Wesley's biographer Henry D. Rack comments, "It was probably not, as is usually claimed, a meeting of the so-called Calve's Head Club, whose reputation in any case may owe much to tory propaganda.
"I was inform'd," the narrator relates, that it was kept in no fix'd House, but that they remov'd, as they saw convenient; that the Place they met in when he was with 'em, was in a blind Ally, about Moorfields, where an Ax hung up in the Club-Room, and was Reverenced, as a Principal Symbol in this Diabolical Sacrament.
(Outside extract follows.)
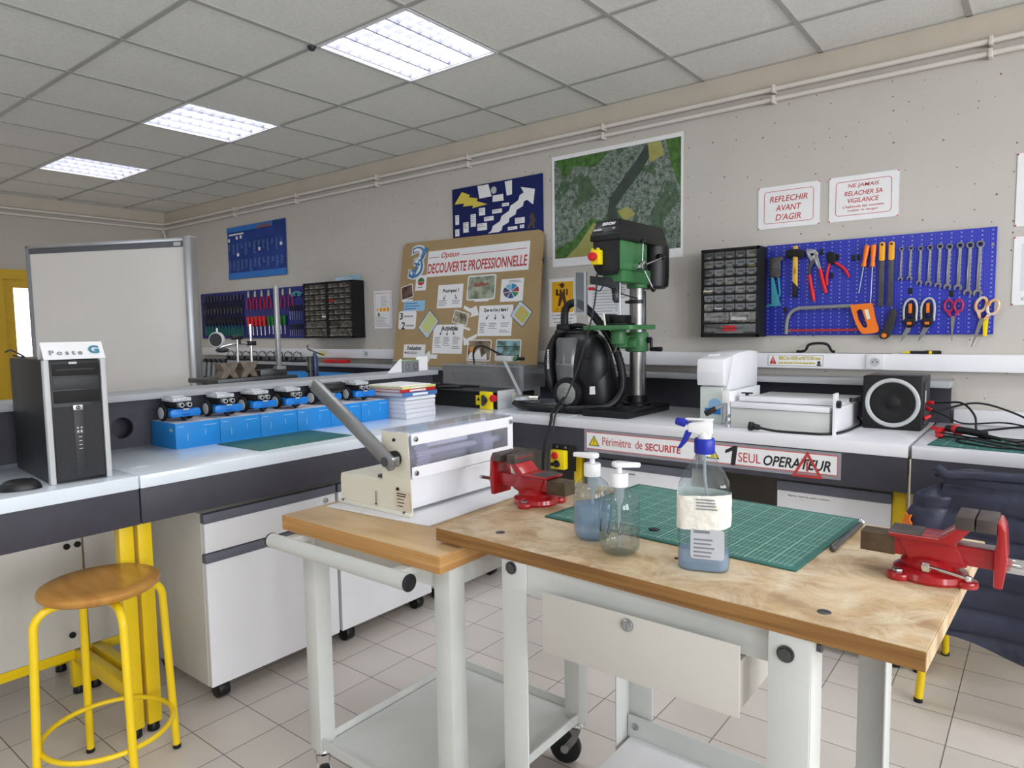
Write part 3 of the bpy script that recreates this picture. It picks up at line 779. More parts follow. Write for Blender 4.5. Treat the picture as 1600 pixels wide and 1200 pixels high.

A calf's skull was filled with wine or another liquor and members toasted "The Pious Memory of those worthy Patriots that had kill'd the Tyrant, and deliver'd their Country from his Arbitrary Sway".
According to the Encyclopædia Britannica Eleventh Edition, the club survived till 1734, when the diners were mobbed owing to the popular ill-feeling which their outrages on good taste provoked, and the riot which ensued put a final stop to the meetings.
[2] 1 February 1735 Thursday in the evening a disorder of a very particular nature happened in Suffolk-street: ’Tis said that several young gentlemen of distinction having met at a house there, call’d themselves the Calf’s-Head Club; and about seven o’clock a bonfire being lit up before the door, just when it was in the height, they brought a calf’s-head to the window dress’d in a napkin-cap, and after some Huzza’s, threw it into the fire: The mob were entertained with strong-beer, and for some time halloo’d as well as the best; but taking a disgust at some healths which were proposed, grew so outrageous, that they broke all the windows, forc’d themselves into the house, and would probably have pull’d it down, had not the Guards been sent for to prevent further mischief.